[Data items]
- - - - - - -
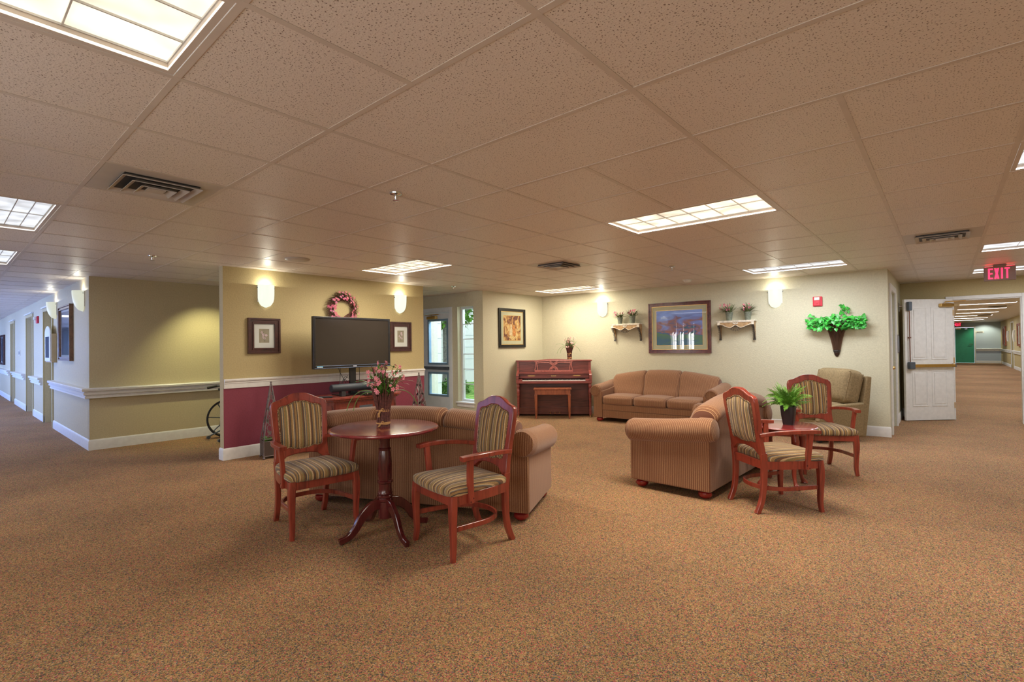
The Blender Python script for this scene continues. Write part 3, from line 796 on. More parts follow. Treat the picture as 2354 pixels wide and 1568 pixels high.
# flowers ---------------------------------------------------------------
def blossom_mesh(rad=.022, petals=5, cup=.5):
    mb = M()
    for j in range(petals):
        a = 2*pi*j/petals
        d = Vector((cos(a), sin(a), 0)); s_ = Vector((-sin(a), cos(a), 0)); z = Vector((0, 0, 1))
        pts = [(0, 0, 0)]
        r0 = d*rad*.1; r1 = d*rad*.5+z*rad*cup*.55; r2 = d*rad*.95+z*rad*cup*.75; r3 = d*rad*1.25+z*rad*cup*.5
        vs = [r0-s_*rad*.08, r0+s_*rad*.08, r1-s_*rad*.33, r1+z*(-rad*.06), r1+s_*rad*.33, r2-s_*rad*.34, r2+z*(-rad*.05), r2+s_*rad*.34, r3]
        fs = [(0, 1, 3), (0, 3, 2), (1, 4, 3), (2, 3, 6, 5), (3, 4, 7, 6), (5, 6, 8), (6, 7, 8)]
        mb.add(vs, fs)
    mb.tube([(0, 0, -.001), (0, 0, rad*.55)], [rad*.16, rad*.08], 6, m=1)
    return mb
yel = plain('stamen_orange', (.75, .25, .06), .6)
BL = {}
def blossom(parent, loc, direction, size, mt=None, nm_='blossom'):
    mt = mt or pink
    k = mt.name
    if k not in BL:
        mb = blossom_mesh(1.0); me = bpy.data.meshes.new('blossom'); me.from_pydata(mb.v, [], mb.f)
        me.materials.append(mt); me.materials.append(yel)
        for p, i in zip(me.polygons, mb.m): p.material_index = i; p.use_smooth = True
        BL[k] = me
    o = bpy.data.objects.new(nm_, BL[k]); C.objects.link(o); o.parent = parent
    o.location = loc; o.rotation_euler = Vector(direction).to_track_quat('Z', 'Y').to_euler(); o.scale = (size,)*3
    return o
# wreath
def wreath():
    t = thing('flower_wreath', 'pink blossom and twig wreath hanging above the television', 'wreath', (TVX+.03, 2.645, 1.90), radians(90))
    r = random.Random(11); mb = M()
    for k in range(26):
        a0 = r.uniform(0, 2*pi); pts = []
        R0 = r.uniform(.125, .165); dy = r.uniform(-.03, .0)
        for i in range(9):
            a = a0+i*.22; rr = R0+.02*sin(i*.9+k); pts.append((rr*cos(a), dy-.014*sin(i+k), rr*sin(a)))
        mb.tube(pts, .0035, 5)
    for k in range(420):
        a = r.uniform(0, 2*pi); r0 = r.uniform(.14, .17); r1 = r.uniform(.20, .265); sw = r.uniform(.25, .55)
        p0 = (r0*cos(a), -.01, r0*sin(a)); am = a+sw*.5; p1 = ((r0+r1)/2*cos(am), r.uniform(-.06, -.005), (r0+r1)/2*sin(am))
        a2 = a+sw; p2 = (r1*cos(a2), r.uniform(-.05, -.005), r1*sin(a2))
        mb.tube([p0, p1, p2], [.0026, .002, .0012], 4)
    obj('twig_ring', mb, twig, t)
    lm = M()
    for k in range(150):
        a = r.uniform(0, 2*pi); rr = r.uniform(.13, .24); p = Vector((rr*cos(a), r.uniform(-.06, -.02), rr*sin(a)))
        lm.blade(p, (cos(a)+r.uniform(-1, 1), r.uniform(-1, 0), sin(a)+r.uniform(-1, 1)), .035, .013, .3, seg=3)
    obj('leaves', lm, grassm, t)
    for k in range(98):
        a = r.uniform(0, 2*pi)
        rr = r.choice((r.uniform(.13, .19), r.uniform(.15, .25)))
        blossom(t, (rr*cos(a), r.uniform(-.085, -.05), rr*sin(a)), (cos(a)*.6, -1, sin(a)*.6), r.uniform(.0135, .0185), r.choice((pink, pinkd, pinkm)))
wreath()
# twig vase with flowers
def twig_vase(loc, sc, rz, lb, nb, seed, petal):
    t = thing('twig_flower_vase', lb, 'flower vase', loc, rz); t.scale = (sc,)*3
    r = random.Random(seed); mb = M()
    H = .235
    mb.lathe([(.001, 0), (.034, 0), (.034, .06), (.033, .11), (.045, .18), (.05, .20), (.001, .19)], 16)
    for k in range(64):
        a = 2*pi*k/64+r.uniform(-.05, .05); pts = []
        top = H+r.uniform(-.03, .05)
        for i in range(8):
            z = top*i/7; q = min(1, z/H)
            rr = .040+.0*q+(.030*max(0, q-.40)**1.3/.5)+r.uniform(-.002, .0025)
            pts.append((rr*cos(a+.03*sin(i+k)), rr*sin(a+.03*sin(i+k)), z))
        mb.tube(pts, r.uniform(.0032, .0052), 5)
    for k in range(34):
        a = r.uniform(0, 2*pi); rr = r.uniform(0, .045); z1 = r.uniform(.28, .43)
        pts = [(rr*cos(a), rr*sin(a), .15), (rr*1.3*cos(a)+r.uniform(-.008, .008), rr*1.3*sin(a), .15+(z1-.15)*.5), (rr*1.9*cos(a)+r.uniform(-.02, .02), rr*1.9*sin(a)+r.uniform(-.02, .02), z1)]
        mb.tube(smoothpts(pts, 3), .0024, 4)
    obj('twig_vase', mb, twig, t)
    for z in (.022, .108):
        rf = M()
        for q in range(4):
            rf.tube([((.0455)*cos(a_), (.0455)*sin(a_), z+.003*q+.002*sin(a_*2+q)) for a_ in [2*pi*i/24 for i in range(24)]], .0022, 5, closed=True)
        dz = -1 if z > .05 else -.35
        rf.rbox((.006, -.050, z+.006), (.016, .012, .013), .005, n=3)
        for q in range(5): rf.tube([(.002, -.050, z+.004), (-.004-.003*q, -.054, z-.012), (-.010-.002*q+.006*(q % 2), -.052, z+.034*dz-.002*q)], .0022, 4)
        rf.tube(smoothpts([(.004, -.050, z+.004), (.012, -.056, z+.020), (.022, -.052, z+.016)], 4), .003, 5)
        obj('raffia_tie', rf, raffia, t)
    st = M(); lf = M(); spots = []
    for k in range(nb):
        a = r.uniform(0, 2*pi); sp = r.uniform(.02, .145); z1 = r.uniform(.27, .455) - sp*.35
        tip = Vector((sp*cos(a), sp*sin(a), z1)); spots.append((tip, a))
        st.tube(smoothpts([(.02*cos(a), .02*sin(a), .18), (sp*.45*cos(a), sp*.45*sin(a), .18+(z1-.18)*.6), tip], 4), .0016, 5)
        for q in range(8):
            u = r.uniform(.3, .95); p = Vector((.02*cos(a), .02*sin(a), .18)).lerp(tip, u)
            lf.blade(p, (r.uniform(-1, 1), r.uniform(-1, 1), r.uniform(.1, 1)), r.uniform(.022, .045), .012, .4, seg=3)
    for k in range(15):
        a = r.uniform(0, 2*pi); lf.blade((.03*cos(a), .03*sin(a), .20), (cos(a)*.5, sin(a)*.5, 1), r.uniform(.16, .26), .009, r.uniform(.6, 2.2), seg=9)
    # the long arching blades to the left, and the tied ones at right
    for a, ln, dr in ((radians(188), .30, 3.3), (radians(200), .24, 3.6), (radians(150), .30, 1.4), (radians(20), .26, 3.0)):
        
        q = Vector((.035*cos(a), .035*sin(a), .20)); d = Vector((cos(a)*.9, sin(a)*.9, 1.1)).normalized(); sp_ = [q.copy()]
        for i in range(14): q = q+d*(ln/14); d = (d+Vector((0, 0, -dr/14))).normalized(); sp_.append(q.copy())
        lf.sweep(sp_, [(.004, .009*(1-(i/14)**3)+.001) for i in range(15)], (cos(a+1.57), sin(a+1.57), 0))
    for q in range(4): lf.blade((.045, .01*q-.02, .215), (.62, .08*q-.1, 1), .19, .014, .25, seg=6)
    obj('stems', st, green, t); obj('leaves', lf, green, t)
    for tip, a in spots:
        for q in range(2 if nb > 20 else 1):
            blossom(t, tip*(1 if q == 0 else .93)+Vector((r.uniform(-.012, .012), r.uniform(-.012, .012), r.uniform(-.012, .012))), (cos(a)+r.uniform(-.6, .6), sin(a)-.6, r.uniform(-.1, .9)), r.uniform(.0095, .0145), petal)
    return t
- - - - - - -
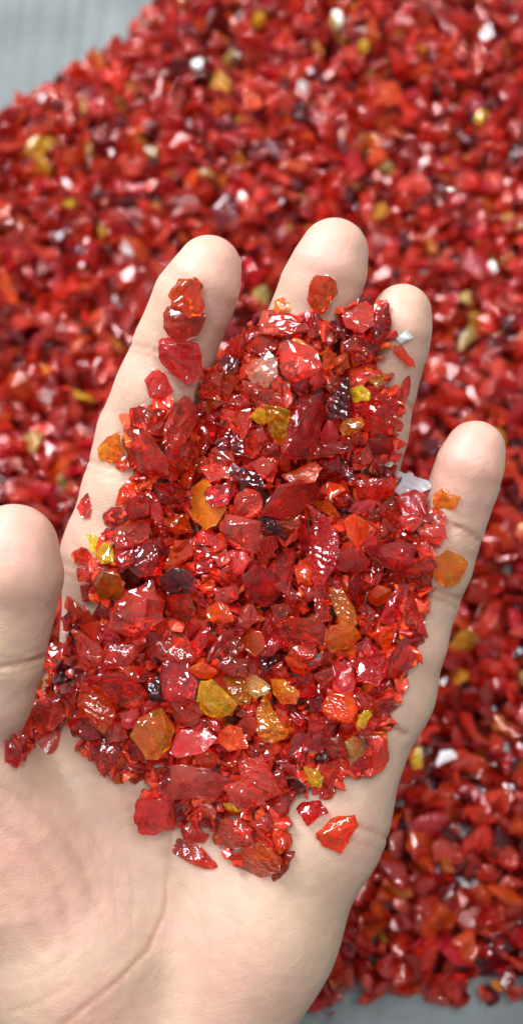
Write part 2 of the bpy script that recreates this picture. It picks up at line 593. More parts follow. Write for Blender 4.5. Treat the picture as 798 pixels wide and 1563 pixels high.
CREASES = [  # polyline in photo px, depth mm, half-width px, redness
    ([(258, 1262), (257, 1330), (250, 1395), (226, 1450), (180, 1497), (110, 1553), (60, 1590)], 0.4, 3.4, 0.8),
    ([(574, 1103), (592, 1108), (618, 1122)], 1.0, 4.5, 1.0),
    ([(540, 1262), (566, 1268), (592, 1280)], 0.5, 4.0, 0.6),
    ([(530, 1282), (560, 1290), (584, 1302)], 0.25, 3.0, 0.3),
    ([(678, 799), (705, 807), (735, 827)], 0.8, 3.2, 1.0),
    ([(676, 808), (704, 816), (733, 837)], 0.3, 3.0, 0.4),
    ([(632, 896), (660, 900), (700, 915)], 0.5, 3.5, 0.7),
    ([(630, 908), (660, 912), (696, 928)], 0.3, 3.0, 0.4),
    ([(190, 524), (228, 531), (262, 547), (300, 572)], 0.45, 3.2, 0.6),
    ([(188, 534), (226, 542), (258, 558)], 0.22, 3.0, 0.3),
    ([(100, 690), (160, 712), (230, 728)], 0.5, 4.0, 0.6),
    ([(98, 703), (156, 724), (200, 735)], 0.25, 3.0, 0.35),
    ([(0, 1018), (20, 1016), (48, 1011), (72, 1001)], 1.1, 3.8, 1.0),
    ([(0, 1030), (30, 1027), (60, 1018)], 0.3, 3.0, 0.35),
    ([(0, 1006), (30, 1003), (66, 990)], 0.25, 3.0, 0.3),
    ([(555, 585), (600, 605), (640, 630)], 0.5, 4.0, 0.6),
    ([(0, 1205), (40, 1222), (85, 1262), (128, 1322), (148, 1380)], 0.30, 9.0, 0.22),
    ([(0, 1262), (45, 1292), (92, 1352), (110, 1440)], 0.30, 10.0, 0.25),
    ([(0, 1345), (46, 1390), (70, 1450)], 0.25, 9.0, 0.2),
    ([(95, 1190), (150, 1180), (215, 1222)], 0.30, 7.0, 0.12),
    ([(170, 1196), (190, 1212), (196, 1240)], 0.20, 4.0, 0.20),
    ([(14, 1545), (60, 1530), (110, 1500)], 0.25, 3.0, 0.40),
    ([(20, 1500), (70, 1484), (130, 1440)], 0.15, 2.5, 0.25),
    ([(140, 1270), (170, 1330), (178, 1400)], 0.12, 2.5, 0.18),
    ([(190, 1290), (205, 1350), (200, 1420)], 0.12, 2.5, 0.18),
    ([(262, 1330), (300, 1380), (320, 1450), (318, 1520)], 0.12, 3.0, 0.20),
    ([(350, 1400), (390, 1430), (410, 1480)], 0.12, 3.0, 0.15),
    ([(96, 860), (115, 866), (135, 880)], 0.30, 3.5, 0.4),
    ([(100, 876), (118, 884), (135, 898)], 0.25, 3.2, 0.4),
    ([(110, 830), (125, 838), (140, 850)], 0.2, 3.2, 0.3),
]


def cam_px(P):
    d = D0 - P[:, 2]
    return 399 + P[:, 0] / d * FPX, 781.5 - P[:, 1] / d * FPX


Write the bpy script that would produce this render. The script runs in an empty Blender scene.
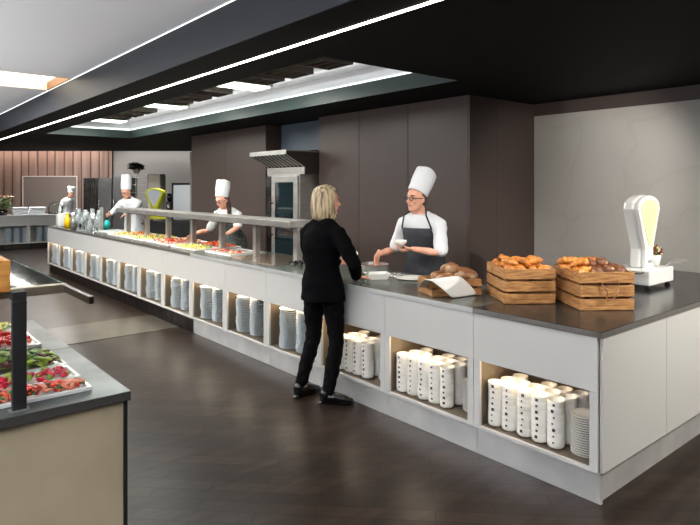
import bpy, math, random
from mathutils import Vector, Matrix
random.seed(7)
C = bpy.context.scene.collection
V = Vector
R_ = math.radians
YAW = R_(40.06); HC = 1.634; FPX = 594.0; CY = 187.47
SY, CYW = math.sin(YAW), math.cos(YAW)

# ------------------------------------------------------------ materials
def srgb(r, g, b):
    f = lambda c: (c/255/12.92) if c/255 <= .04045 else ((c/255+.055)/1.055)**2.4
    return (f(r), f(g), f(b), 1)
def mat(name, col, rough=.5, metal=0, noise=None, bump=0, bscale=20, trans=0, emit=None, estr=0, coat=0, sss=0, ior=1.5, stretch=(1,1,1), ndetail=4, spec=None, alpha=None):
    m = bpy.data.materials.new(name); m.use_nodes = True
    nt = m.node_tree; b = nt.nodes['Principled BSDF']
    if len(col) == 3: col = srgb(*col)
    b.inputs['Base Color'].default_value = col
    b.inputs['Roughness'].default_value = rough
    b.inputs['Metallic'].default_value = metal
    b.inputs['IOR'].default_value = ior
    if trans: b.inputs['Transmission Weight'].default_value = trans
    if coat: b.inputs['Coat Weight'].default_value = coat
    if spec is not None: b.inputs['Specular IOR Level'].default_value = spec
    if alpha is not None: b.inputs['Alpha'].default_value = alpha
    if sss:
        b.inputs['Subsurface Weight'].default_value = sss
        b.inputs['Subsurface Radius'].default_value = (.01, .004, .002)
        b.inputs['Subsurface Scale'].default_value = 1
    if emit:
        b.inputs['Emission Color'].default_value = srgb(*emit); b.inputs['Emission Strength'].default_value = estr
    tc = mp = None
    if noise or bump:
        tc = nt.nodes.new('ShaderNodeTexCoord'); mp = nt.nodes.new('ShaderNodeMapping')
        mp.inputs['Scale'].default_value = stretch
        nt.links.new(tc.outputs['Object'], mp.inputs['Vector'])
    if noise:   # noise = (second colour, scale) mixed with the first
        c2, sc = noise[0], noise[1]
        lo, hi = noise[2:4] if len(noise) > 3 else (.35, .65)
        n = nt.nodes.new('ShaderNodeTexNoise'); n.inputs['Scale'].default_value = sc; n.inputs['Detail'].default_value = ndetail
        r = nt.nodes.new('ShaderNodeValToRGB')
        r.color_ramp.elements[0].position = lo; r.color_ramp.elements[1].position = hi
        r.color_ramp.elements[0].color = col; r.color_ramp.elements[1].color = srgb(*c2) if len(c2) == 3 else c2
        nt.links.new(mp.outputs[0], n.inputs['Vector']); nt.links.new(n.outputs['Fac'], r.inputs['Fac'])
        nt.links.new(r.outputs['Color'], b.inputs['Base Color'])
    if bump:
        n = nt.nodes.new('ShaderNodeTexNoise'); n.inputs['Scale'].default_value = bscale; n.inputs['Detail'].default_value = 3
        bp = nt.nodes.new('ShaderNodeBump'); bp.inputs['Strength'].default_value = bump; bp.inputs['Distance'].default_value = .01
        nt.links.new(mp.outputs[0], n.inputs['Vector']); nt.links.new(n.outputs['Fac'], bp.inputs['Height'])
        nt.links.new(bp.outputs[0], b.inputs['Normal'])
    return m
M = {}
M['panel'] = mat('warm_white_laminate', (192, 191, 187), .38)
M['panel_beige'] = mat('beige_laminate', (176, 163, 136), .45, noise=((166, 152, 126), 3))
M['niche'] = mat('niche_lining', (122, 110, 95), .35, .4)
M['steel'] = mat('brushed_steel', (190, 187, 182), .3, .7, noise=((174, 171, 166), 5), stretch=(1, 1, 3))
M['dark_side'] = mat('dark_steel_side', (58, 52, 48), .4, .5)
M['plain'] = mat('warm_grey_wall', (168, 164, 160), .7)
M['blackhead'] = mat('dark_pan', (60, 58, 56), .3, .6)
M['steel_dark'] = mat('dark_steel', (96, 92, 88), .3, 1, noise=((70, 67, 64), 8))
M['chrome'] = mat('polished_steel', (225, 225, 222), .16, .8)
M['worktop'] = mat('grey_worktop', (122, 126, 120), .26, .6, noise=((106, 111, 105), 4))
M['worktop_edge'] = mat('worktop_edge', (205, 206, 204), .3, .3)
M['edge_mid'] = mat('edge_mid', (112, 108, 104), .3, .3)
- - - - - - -
=== GOAL OF THE EXERCISE ===
Copy nothing but the lines above from the one with "Write the bpy" to the one with "SY, CYW = math.sin(YAW), math.cos(YAW)", inclusive, word for word. Leave every picture out.

=== RESPONSE FOR THIS EXERCISE ===
Write the bpy script that would produce this render. The script runs in an empty Blender scene.
import bpy, math, random
from mathutils import Vector, Matrix
random.seed(7)
C = bpy.context.scene.collection
V = Vector
R_ = math.radians
YAW = R_(40.06); HC = 1.634; FPX = 594.0; CY = 187.47
SY, CYW = math.sin(YAW), math.cos(YAW)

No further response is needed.